What are the real world advantages you see (no pun intended) with polarized lenses in a shooting or hunting setting? Does it help with eye fatigue on bright days? Does it help with depth perception or spotting targets in the field?

Besides possible compatibility issues with phones and devices are there any negatives?
 
Thank you all for the excellent information!

What are the real world advantages you see (no pun intended) with polarized lenses in a shooting or hunting setting? Does it help with eye fatigue on bright days? Does it help with depth perception or spotting targets in the field?

Besides possible compatibility issues with phones and devices are there any negatives?
Negative:
Occasionally other things will be hard to see through as well, or give distracting rainbow effects. Some vehicle windows, for example, but not often.

Positive:
They (unscientific) knock down the doomy glare, especially that of the sky over the edge of a target without simply darkening everything.

Increases what I'll call contrast. Instead of seeing Bunch Of Trees instead I can see individual branches moving more easily, etc. This tends to also work for things you care about; people or deer moving in the shadows are easier to pick out.

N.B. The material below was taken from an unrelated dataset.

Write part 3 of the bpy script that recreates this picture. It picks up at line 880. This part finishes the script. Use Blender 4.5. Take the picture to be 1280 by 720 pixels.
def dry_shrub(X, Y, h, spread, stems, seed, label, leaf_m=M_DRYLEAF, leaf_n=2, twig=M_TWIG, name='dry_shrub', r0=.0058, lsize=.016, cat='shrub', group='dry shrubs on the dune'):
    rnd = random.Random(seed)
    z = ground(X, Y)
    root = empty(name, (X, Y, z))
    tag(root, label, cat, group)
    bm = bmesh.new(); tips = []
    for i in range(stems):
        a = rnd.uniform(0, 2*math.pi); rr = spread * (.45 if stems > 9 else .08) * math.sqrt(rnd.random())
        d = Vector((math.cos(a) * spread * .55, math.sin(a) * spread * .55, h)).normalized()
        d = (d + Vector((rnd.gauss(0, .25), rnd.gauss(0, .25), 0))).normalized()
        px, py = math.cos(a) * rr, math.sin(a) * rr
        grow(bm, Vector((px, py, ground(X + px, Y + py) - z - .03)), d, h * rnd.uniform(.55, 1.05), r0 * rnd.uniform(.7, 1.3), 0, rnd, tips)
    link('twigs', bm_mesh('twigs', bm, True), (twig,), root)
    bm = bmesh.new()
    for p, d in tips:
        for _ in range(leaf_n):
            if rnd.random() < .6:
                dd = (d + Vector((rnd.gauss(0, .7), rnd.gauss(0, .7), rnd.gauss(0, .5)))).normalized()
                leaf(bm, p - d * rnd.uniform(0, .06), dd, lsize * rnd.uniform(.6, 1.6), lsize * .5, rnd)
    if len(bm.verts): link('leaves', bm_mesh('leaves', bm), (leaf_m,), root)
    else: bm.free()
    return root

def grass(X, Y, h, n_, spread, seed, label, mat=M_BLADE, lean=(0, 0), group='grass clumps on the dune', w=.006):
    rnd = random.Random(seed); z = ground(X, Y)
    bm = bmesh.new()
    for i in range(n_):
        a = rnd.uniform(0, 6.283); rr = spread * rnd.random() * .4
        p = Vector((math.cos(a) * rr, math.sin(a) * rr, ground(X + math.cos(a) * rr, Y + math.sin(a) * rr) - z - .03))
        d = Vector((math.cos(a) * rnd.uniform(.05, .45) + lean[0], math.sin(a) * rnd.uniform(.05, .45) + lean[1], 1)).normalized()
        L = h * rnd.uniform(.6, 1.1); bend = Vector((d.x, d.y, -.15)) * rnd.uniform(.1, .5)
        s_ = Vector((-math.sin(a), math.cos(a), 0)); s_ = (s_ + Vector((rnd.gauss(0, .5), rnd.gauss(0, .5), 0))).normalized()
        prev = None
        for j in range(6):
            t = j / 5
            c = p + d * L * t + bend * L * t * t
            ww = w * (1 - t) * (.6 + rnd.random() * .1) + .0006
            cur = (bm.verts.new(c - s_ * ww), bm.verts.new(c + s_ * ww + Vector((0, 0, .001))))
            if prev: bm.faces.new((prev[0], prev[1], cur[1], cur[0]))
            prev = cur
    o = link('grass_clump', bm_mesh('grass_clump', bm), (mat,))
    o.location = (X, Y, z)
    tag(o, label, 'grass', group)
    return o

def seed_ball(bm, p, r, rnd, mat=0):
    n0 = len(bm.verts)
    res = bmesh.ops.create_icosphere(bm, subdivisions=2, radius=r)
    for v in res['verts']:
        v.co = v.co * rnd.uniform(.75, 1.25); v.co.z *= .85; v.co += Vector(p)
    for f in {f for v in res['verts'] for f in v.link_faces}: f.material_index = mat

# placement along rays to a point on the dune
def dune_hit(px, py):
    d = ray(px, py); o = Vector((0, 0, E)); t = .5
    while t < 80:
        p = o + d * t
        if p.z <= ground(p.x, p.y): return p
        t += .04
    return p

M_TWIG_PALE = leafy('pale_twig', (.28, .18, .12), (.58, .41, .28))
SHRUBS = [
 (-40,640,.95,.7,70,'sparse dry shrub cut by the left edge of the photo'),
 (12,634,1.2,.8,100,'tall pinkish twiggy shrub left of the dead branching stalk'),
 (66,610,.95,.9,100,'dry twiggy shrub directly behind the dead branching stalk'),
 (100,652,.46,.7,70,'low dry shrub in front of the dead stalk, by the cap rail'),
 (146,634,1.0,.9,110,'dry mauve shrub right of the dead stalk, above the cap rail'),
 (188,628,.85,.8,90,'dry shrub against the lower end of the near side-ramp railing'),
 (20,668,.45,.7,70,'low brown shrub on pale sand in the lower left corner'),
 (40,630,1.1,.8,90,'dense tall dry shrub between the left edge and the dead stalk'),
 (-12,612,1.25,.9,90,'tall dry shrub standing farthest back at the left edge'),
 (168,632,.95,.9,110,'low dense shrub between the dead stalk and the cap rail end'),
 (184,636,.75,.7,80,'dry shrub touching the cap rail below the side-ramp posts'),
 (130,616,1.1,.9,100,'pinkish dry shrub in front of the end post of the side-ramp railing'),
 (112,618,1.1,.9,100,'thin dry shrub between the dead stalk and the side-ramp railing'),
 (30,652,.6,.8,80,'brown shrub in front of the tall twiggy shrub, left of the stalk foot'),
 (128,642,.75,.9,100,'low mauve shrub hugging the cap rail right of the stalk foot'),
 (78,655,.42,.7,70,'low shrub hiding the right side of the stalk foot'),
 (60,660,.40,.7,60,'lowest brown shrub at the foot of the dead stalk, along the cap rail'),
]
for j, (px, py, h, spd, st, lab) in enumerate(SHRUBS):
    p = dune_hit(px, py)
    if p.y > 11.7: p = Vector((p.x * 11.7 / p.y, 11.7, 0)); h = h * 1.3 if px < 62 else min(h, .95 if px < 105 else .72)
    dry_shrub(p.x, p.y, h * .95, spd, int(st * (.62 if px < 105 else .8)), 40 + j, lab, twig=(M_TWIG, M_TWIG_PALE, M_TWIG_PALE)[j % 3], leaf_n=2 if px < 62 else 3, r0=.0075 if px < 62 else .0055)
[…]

To the first point, my polarized lenses are the least dark lenses I can get. This allows me to see into dark areas and use them until at least a few minutes after sunset safely; other glasses that keep eyestrain down that far from brightness are dark enough they are hard to use in sketchy dusk/dawn lighting,

They see through things you cannot see through otherwise, like into-water or (shallowly) through fog/haze, by removing the glare off the surface.